Güvenli bağlanma çocuğun en önemli ve en temel ihtiyacıdır. Bu ihtiyacı karşılandığında yaşamda güçlü ve kendisiyle, insanlarla veya dünyayla ilişkisi sağlıklı oluyor.
Güvenli bağlanma; annenin (veya anne yerine geçen bakıcının) çocuğun ihtiyaçlarını yeterince ve zamanında karşılamasıyla ortaya çıkan güvenli duygusal bağdır. Bu bağla birlikte çocuğun keşfetme arzusu, merak, soru sorma ve cevaplarını arama, sosyalleşme, kendini güvenle ortaya koyma gibi olumlu özellikler oluşur. Güvenli bağlanma oluşmadıysa sağlıksız olarak nitelendirebileceğimiz kaygılı ve kaçıngan bağlanma ortaya çıkabiliyor.
Anne eğer çocuğun ihtiyaçlarını zamanında ve yeterince gidermede tutarlı değilse, kaygılı bağlanma ortaya çıkıyor. Çocuk güvenmek ya da güvenmemekte karar veremiyor ve böylece şüpheci bir bağlanma ortaya çıkıyor. Çocuk, anneden ayrıldığında diğer bağlanma türlerine göre daha stresli oluyor ve anne geri geldiğinde sakinleşmesi daha uzun sürüyor.
Kaçıngan bağlanmada ise; anne çocuğuyla duygusal olarak uyumlu değilse, duygusal tepki vermiyorsa, iletişim kurmuyor ve ilgi göstermiyorsa; çocuk artık bağlanma nesnesini yok saymaya başlıyor. Yanında olması ya da olmaması, gitmesi ya da gelmesine tepki vermiyor.
Güvenli bağlanma anneyle ve diğer insanlarla sağlıklı ve güvenli bağlanma oluşturmanın yanında çocuğun kendisiyle ilişkisini de sağlıklı bir şekilde düzenler. Çocukluk döneminde eleştirel düşünme tam olarak gelişmediği için çevre nasıl davranırsa benlik algısı öyle oluşuyor.
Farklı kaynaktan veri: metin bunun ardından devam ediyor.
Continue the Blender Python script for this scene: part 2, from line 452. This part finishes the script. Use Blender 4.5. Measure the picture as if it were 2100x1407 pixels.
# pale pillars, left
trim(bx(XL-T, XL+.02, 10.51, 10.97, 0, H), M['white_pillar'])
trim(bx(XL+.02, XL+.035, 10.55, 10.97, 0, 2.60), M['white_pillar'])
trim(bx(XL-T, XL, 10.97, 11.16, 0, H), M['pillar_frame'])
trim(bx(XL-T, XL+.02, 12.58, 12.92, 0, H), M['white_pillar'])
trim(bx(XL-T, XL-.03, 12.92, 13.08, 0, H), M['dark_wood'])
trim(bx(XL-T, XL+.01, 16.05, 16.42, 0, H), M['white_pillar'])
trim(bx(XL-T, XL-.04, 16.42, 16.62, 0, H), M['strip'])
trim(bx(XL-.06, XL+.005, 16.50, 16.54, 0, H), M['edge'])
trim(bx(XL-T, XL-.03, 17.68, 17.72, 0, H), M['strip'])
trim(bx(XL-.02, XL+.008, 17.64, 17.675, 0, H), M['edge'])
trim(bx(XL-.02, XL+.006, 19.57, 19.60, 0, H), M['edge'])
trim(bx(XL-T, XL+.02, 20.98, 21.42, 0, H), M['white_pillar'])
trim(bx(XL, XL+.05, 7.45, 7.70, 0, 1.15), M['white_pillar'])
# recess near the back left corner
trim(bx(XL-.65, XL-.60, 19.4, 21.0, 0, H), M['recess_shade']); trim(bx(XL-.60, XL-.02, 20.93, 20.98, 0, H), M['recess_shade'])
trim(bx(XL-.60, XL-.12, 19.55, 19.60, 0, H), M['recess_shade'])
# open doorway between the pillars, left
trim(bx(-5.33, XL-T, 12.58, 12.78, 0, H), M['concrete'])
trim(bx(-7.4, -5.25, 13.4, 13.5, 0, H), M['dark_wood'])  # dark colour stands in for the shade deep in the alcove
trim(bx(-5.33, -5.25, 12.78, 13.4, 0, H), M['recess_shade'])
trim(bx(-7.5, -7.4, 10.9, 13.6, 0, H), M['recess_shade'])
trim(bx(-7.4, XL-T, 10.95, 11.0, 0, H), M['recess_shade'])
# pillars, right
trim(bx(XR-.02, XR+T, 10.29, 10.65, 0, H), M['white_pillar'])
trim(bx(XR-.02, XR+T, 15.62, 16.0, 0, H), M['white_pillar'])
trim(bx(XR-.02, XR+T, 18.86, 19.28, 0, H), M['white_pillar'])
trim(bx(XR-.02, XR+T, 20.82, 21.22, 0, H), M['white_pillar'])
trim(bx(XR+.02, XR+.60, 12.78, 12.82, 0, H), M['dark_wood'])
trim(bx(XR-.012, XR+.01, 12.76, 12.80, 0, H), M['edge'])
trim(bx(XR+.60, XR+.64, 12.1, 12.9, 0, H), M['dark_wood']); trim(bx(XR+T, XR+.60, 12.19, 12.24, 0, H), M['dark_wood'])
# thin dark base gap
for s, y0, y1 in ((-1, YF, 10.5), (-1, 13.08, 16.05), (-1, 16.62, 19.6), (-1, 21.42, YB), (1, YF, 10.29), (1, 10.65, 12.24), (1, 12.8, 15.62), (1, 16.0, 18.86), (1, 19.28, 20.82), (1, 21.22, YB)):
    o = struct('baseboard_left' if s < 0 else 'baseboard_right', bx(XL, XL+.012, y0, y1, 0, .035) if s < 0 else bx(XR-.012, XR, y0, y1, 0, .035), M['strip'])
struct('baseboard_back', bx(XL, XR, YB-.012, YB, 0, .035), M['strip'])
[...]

Örneğin; ebeveyni çocuğa kendisini değerli hissettirirse kendisine değer verir ve değerli olduğu inancı yerleşir. Aynı şekilde değersiz gibi davranırsa çocuk kendisini değersiz görür ve değersiz hissettirildiğinde buna karşı tutumunu değiştirebilecek eleştirel düşünmeye henüz sahip olmadığı için değersizlik inancı oluşabilir. Dolayısıyla çocuğun kendine şefkat göstermesi, değer vermesi veya kendini güvende hissetmesi çevreyle doğrudan bağlantılı.
Bağlanmanın etkileri yetişkinlikte eş seçerken veya kişinin eşiyle ilişkisinde de etkili bir durumdur. Örneğin; kaygılı bağlanan bir yetişkin eşine karşı aşırı sahiplenici ve kıskanç davranışlarda bulunur ve bir türlü kendini ilişkiye güvenle bırakamadığı ve güvenemediği için yakınlaşma ihtiyacı tam olarak karşılanmaz. Dolayısıyla yakınlaşma ihtiyacı daha fazladır. Kaçıngan bağlananlar ise; eşini kendinden uzak tutma ve duygusal ilişkiye karşı isteksiz olma davranışları sergilerler çünkü daha önce kurduğu bağlanma türü bu şekildedir.
Birey kendi bağlanma stilini fark edip bunu dönüştürmek istediğinde doğru yönlendirme ve adımlarla bağlanma stilini değiştirebilir.